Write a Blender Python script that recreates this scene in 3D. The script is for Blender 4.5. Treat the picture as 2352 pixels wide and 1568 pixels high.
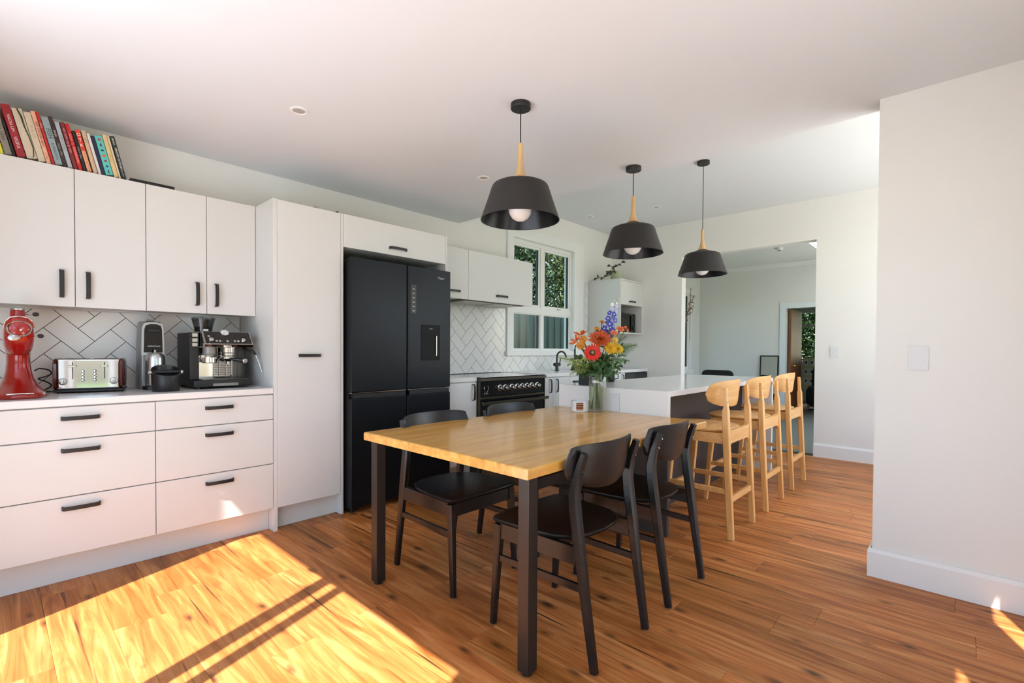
import bpy, bmesh, math, random
from mathutils import Vector, Matrix
random.seed(7)
for o in list(bpy.data.objects): bpy.data.objects.remove(o)
scene = bpy.context.scene
COL = scene.collection
R = math.radians

# ------------------------------------------------------------------ camera
FPX, CX, CY, EYE = 1107.07, 1174.79, 822.27, 1.14
yaw, pitch, roll = R(42.8605), R(-0.94868), R(0.31045)
fw = Vector((math.cos(yaw)*math.cos(pitch), math.sin(yaw)*math.cos(pitch), math.sin(pitch)))
rt = fw.cross(Vector((0, 0, 1))).normalized(); up = rt.cross(fw)
r2 = math.cos(roll)*rt + math.sin(roll)*up; u2 = -math.sin(roll)*rt + math.cos(roll)*up
cam_d = bpy.data.cameras.new('camera'); cam = bpy.data.objects.new('camera', cam_d); COL.objects.link(cam)
cam_d.sensor_fit = 'HORIZONTAL'; cam_d.sensor_width = 36; cam_d.lens = 36*FPX/2352
cam_d.shift_x = (1176-CX)/2352; cam_d.shift_y = (CY-784)/2352
cam_d.clip_start = 0.05; cam_d.clip_end = 200
cam.matrix_world = Matrix(((r2.x, u2.x, -fw.x, 0), (r2.y, u2.y, -fw.y, 0), (r2.z, u2.z, -fw.z, EYE), (0, 0, 0, 1)))
scene.camera = cam

# ------------------------------------------------------------------ light
SUN_DIR = Vector((1, .375, -1.5)).normalized()
world = bpy.data.worlds.new('world'); scene.world = world; world.use_nodes = True
wn = world.node_tree.nodes; wl = world.node_tree.links
bg = wn['Background']; sky = wn.new('ShaderNodeTexSky'); sky.sky_type = 'NISHITA'; sky.sun_disc = False
sky.sun_elevation = R(54); sky.sun_rotation = R(110); sky.air_density = 1.0; sky.dust_density = 2.2; sky.ozone_density = .6
wl.new(sky.outputs[0], bg.inputs[0]); bg.inputs[1].default_value = 1.9
sun_d = bpy.data.lights.new('sun', 'SUN'); sun = bpy.data.objects.new('sun', sun_d); COL.objects.link(sun)
sun_d.energy = 32.0; sun_d.angle = R(.55); sun_d.color = (1, .985, .95)
sun.rotation_euler = SUN_DIR.to_track_quat('-Z', 'Y').to_euler(); sun.location = (-6, -3, 9)
def portal(name, loc, rot, sx, sy):
    d = bpy.data.lights.new(name, 'AREA'); d.shape = 'RECTANGLE'; d.size = sx; d.size_y = sy; d.cycles.is_portal = True
    o = bpy.data.objects.new(name, d); COL.objects.link(o); o.location = loc; o.rotation_euler = rot
portal('portal', (-.48, 1.37, 1.18), (0, R(-90), 0), 2.36, 2.5)
portal('portal', (.82, -.60, 1.13), (R(90), 0, 0), .4, 2.26)
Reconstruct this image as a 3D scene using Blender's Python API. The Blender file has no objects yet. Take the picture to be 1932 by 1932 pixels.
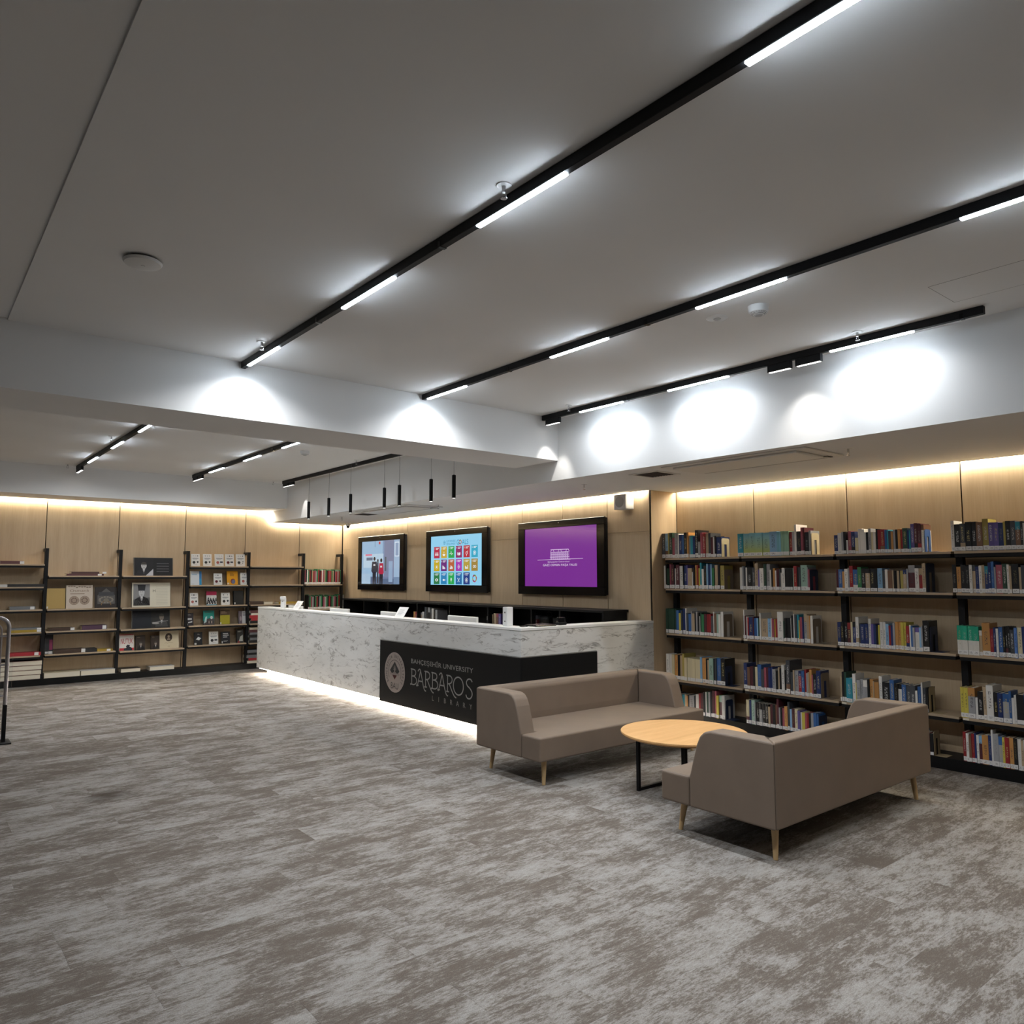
import bpy, bmesh, math, random
from mathutils import Vector, Matrix
PI = math.pi
# ------------------------------------------------------------------ camera, world, exposure
SC = bpy.context.scene
cam = bpy.data.objects.new('camera', bpy.data.cameras.new('camera'))
SC.collection.objects.link(cam)
cam.data.sensor_width = 36; cam.data.lens = 26.319; cam.data.clip_start = 0.05; cam.data.clip_end = 60
_p = (math.radians(39.19), math.radians(4.9623), math.radians(-0.0239))
_f = Vector((math.sin(_p[0]) * math.cos(_p[1]), math.cos(_p[0]) * math.cos(_p[1]), math.sin(_p[1])))
_r = Vector((math.cos(_p[0]), -math.sin(_p[0]), 0)); _u = _r.cross(_f)
_r2 = _r * math.cos(_p[2]) + _u * math.sin(_p[2]); _u2 = _u * math.cos(_p[2]) - _r * math.sin(_p[2])
CAMP = Vector((0, 0, 1.5))
cam.matrix_world = Matrix(((_r2.x, _u2.x, -_f.x, 0), (_r2.y, _u2.y, -_f.y, 0), (_r2.z, _u2.z, -_f.z, 1.5), (0, 0, 0, 1)))
SC.camera = cam
w = bpy.data.worlds.new('world'); SC.world = w; w.use_nodes = True
w.node_tree.nodes['Background'].inputs[0].default_value = (0.02, 0.02, 0.022, 1)
w.node_tree.nodes['Background'].inputs[1].default_value = 0.3
SC.view_settings.view_transform = 'Standard'; SC.view_settings.look = 'None'
SC.view_settings.gamma = 1; SC.view_settings.use_curve_mapping = False
SC.view_settings.exposure = 0.14
SC.cycles.max_bounces = 8; SC.cycles.diffuse_bounces = 5; SC.cycles.glossy_bounces = 3
SC.cycles.sample_clamp_indirect = 6; SC.cycles.caustics_reflective = False; SC.cycles.caustics_refractive = False
SC.cycles.use_denoising = True
# strengths of the lamps the room has
S_TRACK, S_COVE, S_DESK, S_SCREEN, S_SPOT, S_PEND = 19.0, 105.0, 150.0, 0.8, 50.0, 26.0
# ------------------------------------------------------------------ helpers
COL = SC.collection
MATS = {}
def pbsdf(name):
    m = bpy.data.materials.new(name); m.use_nodes = True
    MATS[name] = m
    nt = m.node_tree
    return m, nt, nt.nodes['Principled BSDF']
def mat(name, col, rough=0.6, metal=0.0, spec=0.5):
    m, nt, b = pbsdf(name)
    b.inputs['Base Color'].default_value = (*col, 1); b.inputs['Roughness'].default_value = rough
    b.inputs['Metallic'].default_value = metal; b.inputs['Specular IOR Level'].default_value = spec
    return m
def emat(name, col, s):
    m, nt, b = pbsdf(name)
    b.inputs['Base Color'].default_value = (0.8, 0.8, 0.8, 1)
    b.inputs['Emission Color'].default_value = (*col, 1); b.inputs['Emission Strength'].default_value = s
    return m
def N(nt, t, **kw):
    n = nt.nodes.new(t)
    for k, v in kw.items():
        if k.startswith('i_'): n.inputs[int(k[2:]) if k[2:].isdigit() else k[2:]].default_value = v
        else: setattr(n, k, v)
    return n
def ramp(nt, fac, pts, interp='LINEAR'):
    n = nt.nodes.new('ShaderNodeValToRGB'); n.color_ramp.interpolation = interp
    e = n.color_ramp.elements
    while len(e) < len(pts): e.new(0.5)
    for i, (p, c) in enumerate(pts): e[i].position = p; e[i].color = (*c, 1) if len(c) == 3 else c
    nt.links.new(fac, n.inputs[0]); return n
def mix(nt, fac, a, b, blend='MIX'):
    n = nt.nodes.new('ShaderNodeMix'); n.data_type = 'RGBA'; n.blend_type = blend
    for i, v in ((0, fac), (6, a), (7, b)):
        if hasattr(v, 'is_linked') or hasattr(v, 'links'): nt.links.new(v, n.inputs[i])
        else: n.inputs[i].default_value = v if i == 0 else ((*v, 1) if len(v) == 3 else v)
    return n.outputs[2]
def math_(nt, op, a, b=None, c=None):
    n = nt.nodes.new('ShaderNodeMath'); n.operation = op
    for i, v in enumerate((a, b, c)):
        if v is None: continue
        if isinstance(v, (int, float)): n.inputs[i].default_value = v
        else: nt.links.new(v, n.inputs[i])
    return n.outputs[0]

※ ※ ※

> What this task involves:
Repeat the material above in full and exactly, apart from the pictures.

> Complete response:
Write a Blender Python script that recreates this scene in 3D. The script is for Blender 4.5. Treat the picture as 2352 pixels wide and 1568 pixels high.
import bpy, bmesh, math, random
from mathutils import Vector, Matrix
random.seed(7)
for o in list(bpy.data.objects): bpy.data.objects.remove(o)
scene = bpy.context.scene
COL = scene.collection
R = math.radians

# ------------------------------------------------------------------ camera
FPX, CX, CY, EYE = 1107.07, 1174.79, 822.27, 1.14
yaw, pitch, roll = R(42.8605), R(-0.94868), R(0.31045)
fw = Vector((math.cos(yaw)*math.cos(pitch), math.sin(yaw)*math.cos(pitch), math.sin(pitch)))
rt = fw.cross(Vector((0, 0, 1))).normalized(); up = rt.cross(fw)
r2 = math.cos(roll)*rt + math.sin(roll)*up; u2 = -math.sin(roll)*rt + math.cos(roll)*up
cam_d = bpy.data.cameras.new('camera'); cam = bpy.data.objects.new('camera', cam_d); COL.objects.link(cam)
cam_d.sensor_fit = 'HORIZONTAL'; cam_d.sensor_width = 36; cam_d.lens = 36*FPX/2352
cam_d.shift_x = (1176-CX)/2352; cam_d.shift_y = (CY-784)/2352
cam_d.clip_start = 0.05; cam_d.clip_end = 200
cam.matrix_world = Matrix(((r2.x, u2.x, -fw.x, 0), (r2.y, u2.y, -fw.y, 0), (r2.z, u2.z, -fw.z, EYE), (0, 0, 0, 1)))
scene.camera = cam

# ------------------------------------------------------------------ light
SUN_DIR = Vector((1, .375, -1.5)).normalized()
world = bpy.data.worlds.new('world'); scene.world = world; world.use_nodes = True
wn = world.node_tree.nodes; wl = world.node_tree.links
bg = wn['Background']; sky = wn.new('ShaderNodeTexSky'); sky.sky_type = 'NISHITA'; sky.sun_disc = False
sky.sun_elevation = R(54); sky.sun_rotation = R(110); sky.air_density = 1.0; sky.dust_density = 2.2; sky.ozone_density = .6
wl.new(sky.outputs[0], bg.inputs[0]); bg.inputs[1].default_value = 1.9
sun_d = bpy.data.lights.new('sun', 'SUN'); sun = bpy.data.objects.new('sun', sun_d); COL.objects.link(sun)
sun_d.energy = 32.0; sun_d.angle = R(.55); sun_d.color = (1, .985, .95)
sun.rotation_euler = SUN_DIR.to_track_quat('-Z', 'Y').to_euler(); sun.location = (-6, -3, 9)
def portal(name, loc, rot, sx, sy):
    d = bpy.data.lights.new(name, 'AREA'); d.shape = 'RECTANGLE'; d.size = sx; d.size_y = sy; d.cycles.is_portal = True
    o = bpy.data.objects.new(name, d); COL.objects.link(o); o.location = loc; o.rotation_euler = rot
portal('portal', (-.48, 1.37, 1.18), (0, R(-90), 0), 2.36, 2.5)
portal('portal', (.82, -.60, 1.13), (R(90), 0, 0), .4, 2.26)
Reconstruct this image as a 3D scene using Blender's Python API. The Blender file has no objects yet. Take the picture to be 1932 by 1932 pixels.
import bpy, bmesh, math, random
from mathutils import Vector, Matrix
PI = math.pi
# ------------------------------------------------------------------ camera, world, exposure
SC = bpy.context.scene
cam = bpy.data.objects.new('camera', bpy.data.cameras.new('camera'))
SC.collection.objects.link(cam)
cam.data.sensor_width = 36; cam.data.lens = 26.319; cam.data.clip_start = 0.05; cam.data.clip_end = 60
_p = (math.radians(39.19), math.radians(4.9623), math.radians(-0.0239))
_f = Vector((math.sin(_p[0]) * math.cos(_p[1]), math.cos(_p[0]) * math.cos(_p[1]), math.sin(_p[1])))
_r = Vector((math.cos(_p[0]), -math.sin(_p[0]), 0)); _u = _r.cross(_f)
_r2 = _r * math.cos(_p[2]) + _u * math.sin(_p[2]); _u2 = _u * math.cos(_p[2]) - _r * math.sin(_p[2])
CAMP = Vector((0, 0, 1.5))
cam.matrix_world = Matrix(((_r2.x, _u2.x, -_f.x, 0), (_r2.y, _u2.y, -_f.y, 0), (_r2.z, _u2.z, -_f.z, 1.5), (0, 0, 0, 1)))
SC.camera = cam
w = bpy.data.worlds.new('world'); SC.world = w; w.use_nodes = True
w.node_tree.nodes['Background'].inputs[0].default_value = (0.02, 0.02, 0.022, 1)
w.node_tree.nodes['Background'].inputs[1].default_value = 0.3
SC.view_settings.view_transform = 'Standard'; SC.view_settings.look = 'None'
SC.view_settings.gamma = 1; SC.view_settings.use_curve_mapping = False
SC.view_settings.exposure = 0.14
SC.cycles.max_bounces = 8; SC.cycles.diffuse_bounces = 5; SC.cycles.glossy_bounces = 3
SC.cycles.sample_clamp_indirect = 6; SC.cycles.caustics_reflective = False; SC.cycles.caustics_refractive = False
SC.cycles.use_denoising = True
# strengths of the lamps the room has
S_TRACK, S_COVE, S_DESK, S_SCREEN, S_SPOT, S_PEND = 19.0, 105.0, 150.0, 0.8, 50.0, 26.0
# ------------------------------------------------------------------ helpers
COL = SC.collection
MATS = {}
def pbsdf(name):
    m = bpy.data.materials.new(name); m.use_nodes = True
    MATS[name] = m
    nt = m.node_tree
    return m, nt, nt.nodes['Principled BSDF']
def mat(name, col, rough=0.6, metal=0.0, spec=0.5):
    m, nt, b = pbsdf(name)
    b.inputs['Base Color'].default_value = (*col, 1); b.inputs['Roughness'].default_value = rough
    b.inputs['Metallic'].default_value = metal; b.inputs['Specular IOR Level'].default_value = spec
    return m
def emat(name, col, s):
    m, nt, b = pbsdf(name)
    b.inputs['Base Color'].default_value = (0.8, 0.8, 0.8, 1)
    b.inputs['Emission Color'].default_value = (*col, 1); b.inputs['Emission Strength'].default_value = s
    return m
def N(nt, t, **kw):
    n = nt.nodes.new(t)
    for k, v in kw.items():
        if k.startswith('i_'): n.inputs[int(k[2:]) if k[2:].isdigit() else k[2:]].default_value = v
        else: setattr(n, k, v)
    return n
def ramp(nt, fac, pts, interp='LINEAR'):
    n = nt.nodes.new('ShaderNodeValToRGB'); n.color_ramp.interpolation = interp
    e = n.color_ramp.elements
    while len(e) < len(pts): e.new(0.5)
    for i, (p, c) in enumerate(pts): e[i].position = p; e[i].color = (*c, 1) if len(c) == 3 else c
    nt.links.new(fac, n.inputs[0]); return n
def mix(nt, fac, a, b, blend='MIX'):
    n = nt.nodes.new('ShaderNodeMix'); n.data_type = 'RGBA'; n.blend_type = blend
    for i, v in ((0, fac), (6, a), (7, b)):
        if hasattr(v, 'is_linked') or hasattr(v, 'links'): nt.links.new(v, n.inputs[i])
        else: n.inputs[i].default_value = v if i == 0 else ((*v, 1) if len(v) == 3 else v)
    return n.outputs[2]
def math_(nt, op, a, b=None, c=None):
    n = nt.nodes.new('ShaderNodeMath'); n.operation = op
    for i, v in enumerate((a, b, c)):
        if v is None: continue
        if isinstance(v, (int, float)): n.inputs[i].default_value = v
        else: nt.links.new(v, n.inputs[i])
    return n.outputs[0]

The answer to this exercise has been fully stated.